To further the impact of its nutritional efforts, however, the group makes sure to engage the children of local families in the gardening process. Carter said the elementary school program, which will move from Macdonough to Wilbert Snow Elementary School this semester, provides a necessary resource to students of low socioeconomic status. At Macdonough especially, a large fraction of students receive free or reduced lunches, so the garden supplements their nutritional education.

“The quality of the food they’re experiencing at school and at home is fairly low,” Carter said. “A lot of the children don’t have exposure to vegetables in many forms, so we’ve actually harvested food from the garden there that they’ve planted and showed them how to cook it.  We had a little stir fry.”

Carter has been working with the administration at Snow to set up a curriculum, with lessons about nutrition labels and the values of different processed foods complementing the garden-based activities. At Macdonough, Carter found, the children responded best to hands-on approaches to learning, and the garden fueled their excitement for learning about and caring for plants.

“They really like to get out there and run around through the garden,” Carter said. “For whatever reason, watering became the highlight activity for them; watering and eating, mostly.”

Members of MUG said they were inspired by how engaged community members became in their newly created space.

“I was most impressed by how much the gardeners cared about the garden individually,” Gerard said.

The volunteer gardeners acted as community leaders, and once the project got off the ground in May, MUG realized it no longer had to intervene in the day-to-day necessities of watering and caring for the plants and common area.

“Our Ferry Street gardeners have more or less taken over the garden,” Carter said. “They’re responsible for running things, and they just let us know if something is not working out well, and we’ll help them with that.”

Especially over the summer, Middletown residents provide the bulk of the garden’s continuing operations.

“[MUG] opened up the space for them to organize themselves,” Vaewsorn said.
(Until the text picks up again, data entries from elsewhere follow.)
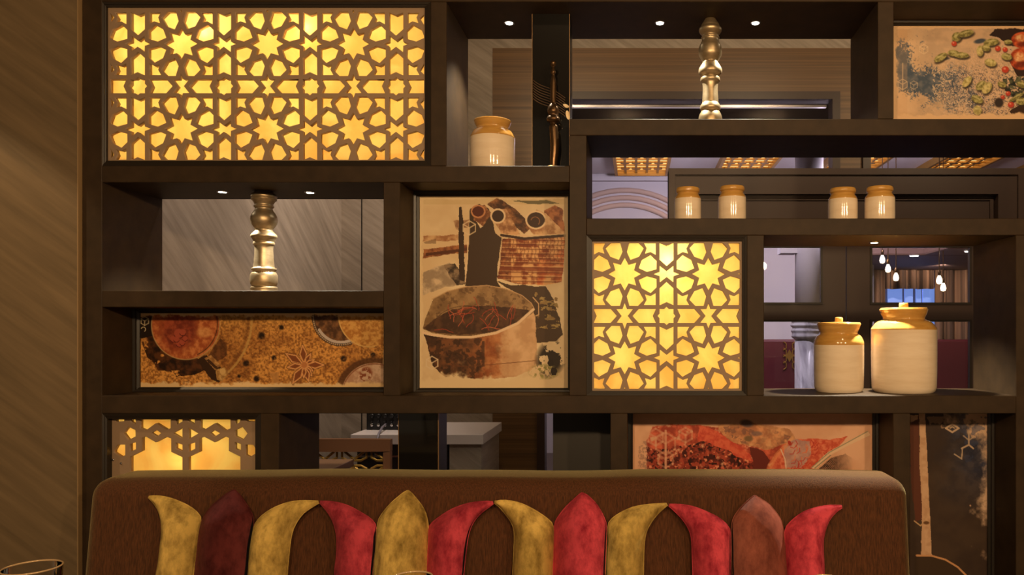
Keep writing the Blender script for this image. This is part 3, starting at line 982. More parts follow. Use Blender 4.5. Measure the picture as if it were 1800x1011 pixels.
YP = 0.17
DP = D0 + YP
def framed_print(op, art_fn, crop, label, inset=(8.3, 8.3, 8.3, 8.3), res=1.25):
    ox0, ox1, oz0, oz1 = wx(op[0]), wx(op[1]), wz(op[3]), wz(op[2])
    x0, x1, z0, z1 = ox0 + k(inset[0], DP), ox1 - k(inset[1], DP), oz0 + k(inset[3], DP), oz1 - k(inset[2], DP)
    t = thing('framed_print', ((x0 + x1) / 2, YP, z0), label, 'picture')
    # photograph coordinates of the print's corners -> the print's own drawing coordinates
    px0, px1 = PX0 + x0 / DP * F, PX0 + x1 / DP * F
    py0, py1 = PY0 - (z1 - ZC) / DP * F, PY0 - (z0 - ZC) / DP * F
    nx, ny = int((px1 - px0) * res), int((py1 - py0) * res)
    cx0, cy0, s = crop
    A = Art((px0 - cx0) * s, (px1 - cx0) * s, (py0 - cy0) * s, (py1 - cy0) * s, nx, ny, (225, 190, 150))
    art_fn(A)
    g = np.clip(A.a, 0, 255) / 255
    g = np.where(g <= .04045, g / 12.92, ((g + .055) / 1.055) ** 2.4)
    xs_, zs_ = np.meshgrid(np.linspace(x0, x1, nx), np.linspace(z1, z0, ny))
    co_ = np.stack([xs_, np.full_like(xs_, YP), zs_], -1).reshape(-1, 3)
    ii = np.arange(nx * ny).reshape(ny, nx)
    q = np.stack([ii[:-1, :-1], ii[1:, :-1], ii[1:, 1:], ii[:-1, 1:]], -1).reshape(-1)
    me = bpy.data.meshes.new('print')
    me.vertices.add(nx * ny)
    me.vertices.foreach_set('co', co_.ravel())
    nq = len(q) // 4
    me.loops.add(len(q))
    me.loops.foreach_set('vertex_index', q.astype(np.int32))
    me.polygons.add(nq)
    me.polygons.foreach_set('loop_start', np.arange(0, nq * 4, 4, dtype=np.int32))
    me.update(calc_edges=True)
    at = me.color_attributes.new('ink', 'FLOAT_COLOR', 'POINT')
    at.data.foreach_set('color', np.concatenate([g.reshape(-1, 3), np.ones((nx * ny, 1))], 1).astype(np.float32).ravel())
    put('print', me, M['print'], t)
    box('backing_board', ox0 + .002, ox1 - .002, YP + .004, YP + .016, oz0 + .002, oz1 - .002, M['dark_panel'], t)
    bm = bmesh.new()
    vf = lambda p, yy: bm.verts.new((p[0], yy, p[1]))
    e = .0008
    o_ = [(ox0 + e, oz0 + e), (ox1 - e, oz0 + e), (ox1 - e, oz1 - e), (ox0 + e, oz1 - e)]
    i_ = [(x0, z0), (x1, z0), (x1, z1), (x0, z1)]
    m_ = [((a[0] + b[0]) / 2, (a[1] + b[1]) / 2) for a, b in zip(o_, i_)]
    L = [[vf(p, YP + .004) for p in o_], [vf(p, YP - .020) for p in o_], [vf(p, YP - .018) for p in m_], [vf(p, YP - .010) for p in m_], [vf(p, YP - .006) for p in i_], [vf(p, YP + .002) for p in i_]]
    for a, b in zip(L, L[1:]):
        for q_ in range(4):
            j = (q_ + 1) % 4
            bm.faces.new((a[q_], a[j], b[j], b[q_]))
    put('moulding', bm, M['wood_moulding'], t)
    return t

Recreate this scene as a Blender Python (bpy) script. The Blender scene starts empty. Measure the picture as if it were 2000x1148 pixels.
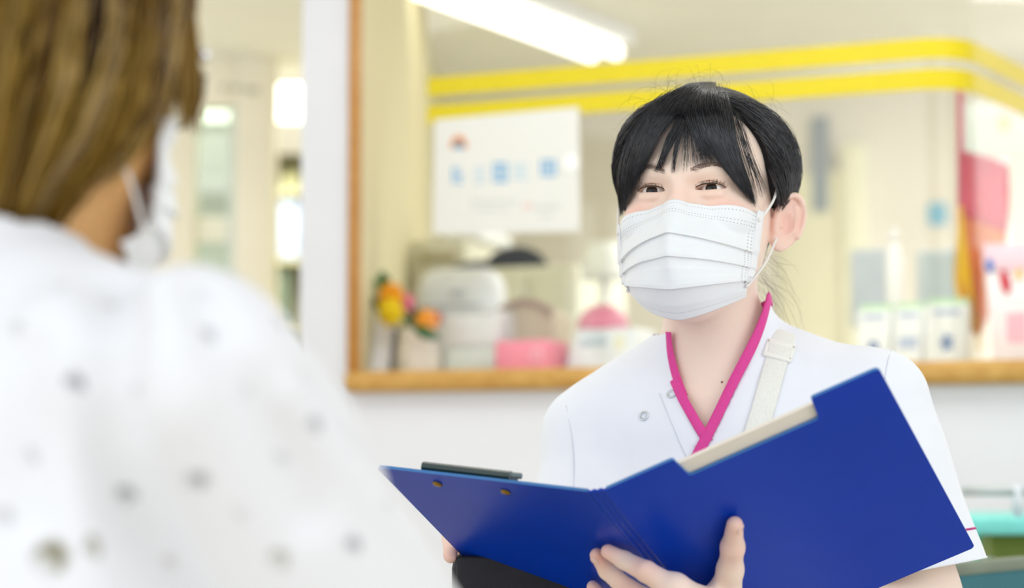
import bpy, bmesh, math, random
import numpy as np
from mathutils import Vector, Matrix

# ------------------------------------------------------------------ camera, world, light, exposure
SC = bpy.context.scene
COL = SC.collection
FPX = 3889.0                      # focal length in pixels of the 2000x1148 frame
PITCH = math.atan(316 / FPX)      # camera looks slightly up
CAMZ = 0.95
cam_data = bpy.data.cameras.new('camera')
cam_data.sensor_width = 36.0
cam_data.lens = FPX / 2000.0 * 36.0
cam_data.clip_start = 0.05
cam_data.dof.use_dof = True
cam_data.dof.focus_distance = 1.88
cam_data.dof.aperture_fstop = 3.3
camera = bpy.data.objects.new('camera', cam_data)
COL.objects.link(camera)
camera.location = (0, 0, CAMZ)
camera.rotation_euler = (math.pi / 2 + PITCH, 0, 0)
SC.camera = camera

world = bpy.data.worlds.new('daylight')
SC.world = world
world.use_nodes = True
world.node_tree.nodes['Background'].inputs[0].default_value = (0.93, 0.97, 1.0, 1)
world.node_tree.nodes['Background'].inputs[1].default_value = 1.3

SC.view_settings.view_transform = 'Standard'
SC.view_settings.look = 'None'
SC.view_settings.gamma = 1
SC.view_settings.use_curve_mapping = False
SC.view_settings.exposure = -0.15

def area_light(name, loc, target, sx, sy, power, color=(1, 1, 1)):
    d = bpy.data.lights.new(name, 'AREA')
    d.shape = 'RECTANGLE'; d.size = sx; d.size_y = sy
    d.energy = power; d.color = color
    o = bpy.data.objects.new(name, d)
    COL.objects.link(o)
    o.location = loc
    o.rotation_euler = (Vector(target) - Vector(loc)).to_track_quat('-Z', 'Y').to_euler()
    return o

# daylight through the window front behind and to the left of the camera
area_light('window_daylight', (-2.9, -1.2, 1.9), (0.2, 2.0, 1.0), 3.0, 2.2, 38, (0.95, 0.98, 1.0))
area_light('front_fill_right', (3.0, -0.6, 1.8), (0.3, 2.0, 1.0), 2.2, 2.0, 24, (0.98, 0.99, 1.0))  # added frontal fill from the right

# fill lights added at ceiling height to brighten the background
area_light('ceiling_fill', (0.3, 3.0, 2.40), (0.3, 3.25, 0), 2.6, 0.5, 13, (1.0, 0.99, 0.96))
area_light('counter_fill', (0.50, 2.95, 2.40), (0.50, 4.4, 1.15), 2.0, 0.3, 10, (1.0, 0.99, 0.95))  # extra fill added to lift the things on the counter
area_light('ceiling_fill', (-1.6, 3.6, 2.40), (-1.6, 3.8, 0), 0.5, 1.6, 9, (1.0, 0.99, 0.96))

# ------------------------------------------------------------------ pixel <-> space
CT, ST = math.cos(PITCH), math.sin(PITCH)
CAM = np.array([0, 0, CAMZ])
def ray(u, v):
    x = (u - 1000) / FPX; up = -(v - 574) / FPX
    d = np.array([x, CT - ST * up, ST + CT * up])
    return d / np.linalg.norm(d)
def P(u, v, D):
    d = ray(u, v)
    return CAM + d * (D / d[1])

# ------------------------------------------------------------------ materials
def lin(c):
    if isinstance(c, str):
        c = [int(c[i:i + 2], 16) / 255 for i in (0, 2, 4)]
    return tuple(x / 12.92 if x <= 0.04045 else ((x + 0.055) / 1.055) ** 2.4 for x in c)

MATS = {}
def mat(name, col, rough=0.5, spec=0.4, var=0.05, scale=40.0, bump=0.0, bscale=300.0, sss=0.0,
        sheen=0.0, coat=0.0, metal=0.0, emit=0.0, stretch=None, attr=None, attr_cols=None, trans=0.0):
    if name in MATS:
        return MATS[name]
    m = bpy.data.materials.new(name)
    m.use_nodes = True
    nt = m.node_tree; N = nt.nodes; L = nt.links
    b = N['Principled BSDF']
    c = lin(col)
    tc = N.new('ShaderNodeTexCoord'); mp = N.new('ShaderNodeMapping')
    L.new(tc.outputs['Object'], mp.inputs['Vector'])
    if stretch: mp.inputs['Scale'].default_value = stretch
    nz = N.new('ShaderNodeTexNoise'); nz.inputs['Scale'].default_value = scale; nz.inputs['Detail'].default_value = 4
    L.new(mp.outputs[0], nz.inputs['Vector'])
    rp = N.new('ShaderNodeValToRGB')
    rp.color_ramp.elements[0].position = 0.3; rp.color_ramp.elements[1].position = 0.7
    rp.color_ramp.elements[0].color = (*[max(0, x * (1 - var)) for x in c], 1)
    rp.color_ramp.elements[1].color = (*[min(1, x * (1 + var)) for x in c], 1)
    L.new(nz.outputs[0], rp.inputs[0])
    out = rp.outputs[0]
    if attr:
        at = N.new('ShaderNodeAttribute'); at.attribute_name = attr
        r2 = N.new('ShaderNodeValToRGB')
        while len(r2.color_ramp.elements) < len(attr_cols): r2.color_ramp.elements.new(0.5)
        for i, (pos, cc) in enumerate(attr_cols):
            r2.color_ramp.elements[i].position = pos
            r2.color_ramp.elements[i].color = (*lin(cc), 1)
        L.new(at.outputs['Fac'], r2.inputs[0]); out = r2.outputs[0]
    L.new(out, b.inputs['Base Color'])
    b.inputs['Roughness'].default_value = rough
    b.inputs['Specular IOR Level'].default_value = spec
    b.inputs['Metallic'].default_value = metal
    if sss:
        b.inputs['Subsurface Weight'].default_value = sss
        b.inputs['Subsurface Radius'].default_value = (1.0, 0.35, 0.2)
        b.inputs['Subsurface Scale'].default_value = 0.006
    if sheen: b.inputs['Sheen Weight'].default_value = sheen
    if coat:
        b.inputs['Coat Weight'].default_value = coat; b.inputs['Coat Roughness'].default_value = 0.15
    if emit:
        L.new(out, b.inputs['Emission Color']); b.inputs['Emission Strength'].default_value = emit
    if trans: b.inputs['Transmission Weight'].default_value = trans
    if bump:
        n2 = N.new('ShaderNodeTexNoise'); n2.inputs['Scale'].default_value = bscale; n2.inputs['Detail'].default_value = 3
        L.new(mp.outputs[0], n2.inputs['Vector'])
        bp = N.new('ShaderNodeBump'); bp.inputs['Strength'].default_value = bump; bp.inputs['Distance'].default_value = 0.002
        L.new(n2.outputs[0], bp.inputs['Height']); L.new(bp.outputs[0], b.inputs['Normal'])
    MATS[name] = m
    return m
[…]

The gradual move away from student management further secures the future of the Ferry Street garden and provides encouragement for both MUG and NEAT to search for more abandoned or blighted lots to convert.

“Wesleyan students often do not live in Middletown for the entire year and often leave after they graduate, so it is crucial that the Middletown residents involved have a major stake in the project so that it can be sustainable,” wrote Keren Reichler ’16 in an email to the Argus.

The elementary school programs prove a greater challenge in terms of sustainability. While the Macdonough garden continues to thrive, without the involvement of University students, the educational aspects require outside help.

“The teachers aren’t paid to do these programs, so we have to show up there and provide the manpower,” Carter said.

Now that its roots are planted, MUG plans to branch out. Oza said the group looks to expand its infrastructure by building a small stage or fire pit in the Ferry Street lot. Members also plan to hold more events for the community, including a pickling workshop with the garden’s green tomatoes and a flower-bulb-planting day.

And, of course, MUG strives to pinpoint what the community wants for its garden. So far, the response has been overwhelmingly positive.

“Everybody loves the idea of something that could bring people in a seemingly disparate area together,” Gerard said.